Social Skills – Integration – Social Perception

Friday, October 1st, 2010 at 8:00 am.
by pre.

Our seventh step around the spiral each lap has been on Social Skills, and in the first lap we tackled social perception.

You will remember that we talked about seeing the way people are thinking in the way they move their body. How by concentrating on the eyes, hands, feet, shoulders, mirroring behaviour and tone of voice of a person as you speak you will learn, just by the power of attention and practice, to better understand the signals being sent to you through someone’s gestures and posture.

We also discussed social hierarchies, the pecking-order of dominance that exists wherever two or more people are together, and how those same signals that you are looking for to understand body language will also help you gauge the relationships between others.

When exaggerated from merely a handful of people to an entire party full, these effects sum and average out to produce a “vibe”, a general guage of the mood of the room, encoded and judged entirely by the people in it, and the subconscious signals they are constantly sending each other.

No doubt over the time since we discussed these things, assuming you have remembered to pay attention to those signals, gone over them again and again in your mind, you will have improved noticeably and be far more likely than before to be able to judge a crowd’s mood, the relationships between individuals, and the intent and emotions of your conversational partners. You’ll have seen the improvement this has given your social skills, but how has it affected the other skills in the spiral? How has it been affected by them?

As mentioned, focusing your awareness on these signals is essentially how your social perception is built in the first place. There are a million different things you could associate with the emotional states of your friends. The colour of the carpet, the clouds in the sky, the direction of the wind, the time of day, the smells wafting from the next room. Most of these signals are useless in predicting the behaviour of your friends, and your awareness, your attention, is how you instruct your brain which things are likely to be important so that it can narrow down the range of things to try and find patterns in.

And as you become more aware of the unconscious social signals from those around you, your awareness will benefit from their awareness. You will tend to look where they look, notice things they notice. These clues help make your awareness more keen, teach it better to find the relevent parts of the world.

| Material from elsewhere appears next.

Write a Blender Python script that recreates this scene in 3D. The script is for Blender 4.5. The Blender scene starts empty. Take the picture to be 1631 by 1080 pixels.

Your memory is the system which you use to learn the patterns of social signals from your compatriots over time. Your memory lets you see how often a smile is associated with good mood or a frown with social tension. Without memory, none of the spiral skills could work at all.

As you became more aware of the social signals from others, your own awareness of the signals you are sending out will have inevitably increased. Awareness of how you yourself feel when smiling or frowning or crossing your legs in just that way, awareness of your body, improves social perception by informing it as it learns.

Your ability to think, your cognition skill, learns much of what it learns by mimicking others, by understanding the thinking processes they go through. Would a child alone learn to use a door? Perhaps. But certainly his awareness of the people around him, his willingness to copy them, leads him much more quickly to learn to turn the door knob.

Finally of course your ethics rely on understanding what other people do and don’t like. If you think they’re likely to enjoy being beaten and robbed then it’s much easier to do these things to them. However, your social skills let you see when you are upsetting someone, when you are hurting your relationship with them. An ethical system simply must be informed by these kinds of variables.